Mark Whitworth, chief executive of Peel Ports, said it would continue to seek contracts with other renewable energy companies.
"We are extremely disappointed that we have been unable to conclude the agreement with Vestas," he said. "However, we remain fully committed to the strategy outlined for the Port of Sheerness of attracting major renewables manufacturers to complement our valued heritage business within the significant footprint of the Port."
However, Vestas' decision will crank up pressure on the government to confirm the policy environment offshore wind developers can expect to operate in and take further steps to live up to its pledge of making the UK the world's most attractive investment environment for renewable energy.

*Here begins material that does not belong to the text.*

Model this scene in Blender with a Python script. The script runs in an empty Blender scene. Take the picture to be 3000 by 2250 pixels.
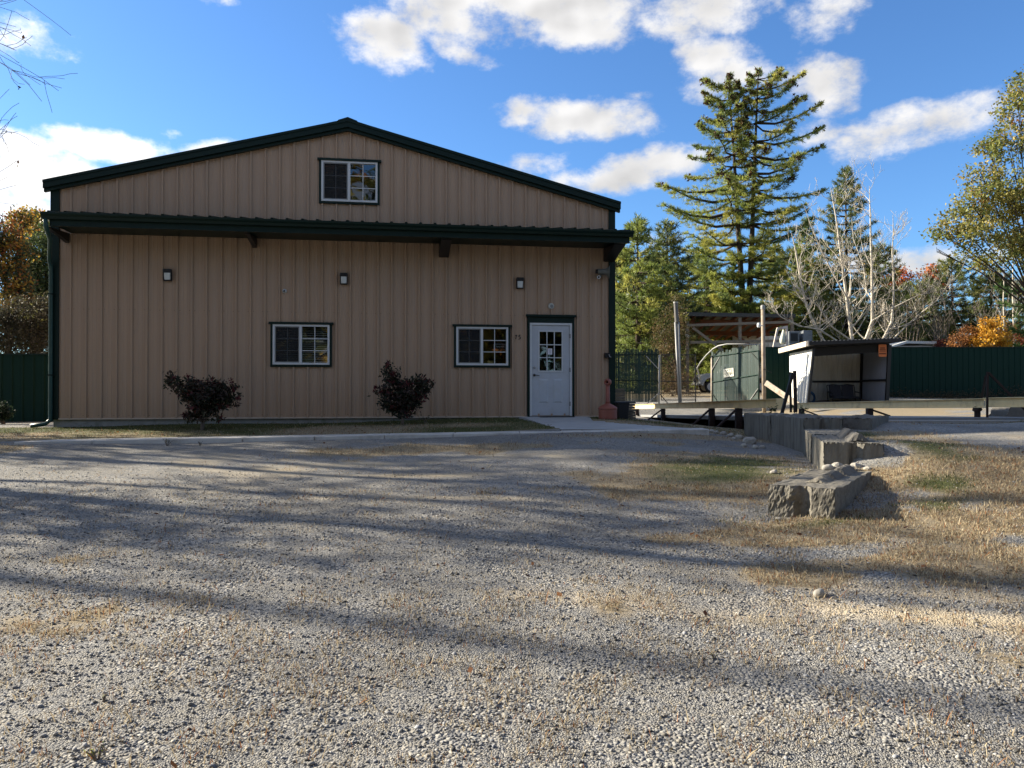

A number of wind turbine firms, including US giant GE, are still mulling plans for new manufacturing facilities in the UK, but frustration is mounting at the government's failure to clarify the level of support renewable energy projects can expect through its electricity market reforms and the growing criticism the sector is facing from some Conservative MPs.
Friends of the Earth energy campaigner Guy Shrubsole said the news should act as a wake up call for the government to boost its support for offshore wind energy.
"The government is costing the UK jobs by failing to come up with a decent Energy Bill that supports renewables and gives investors certainty," he said. "Instead it's committing the country to a costly dash for gas that will bust our carbon targets and keep us dependent on imported gas.
"The government needs to see this as a dangerous warning that it's on the wrong path - and ensure it radically reforms the draft Energy Bill to deliver us clean, British energy and green jobs."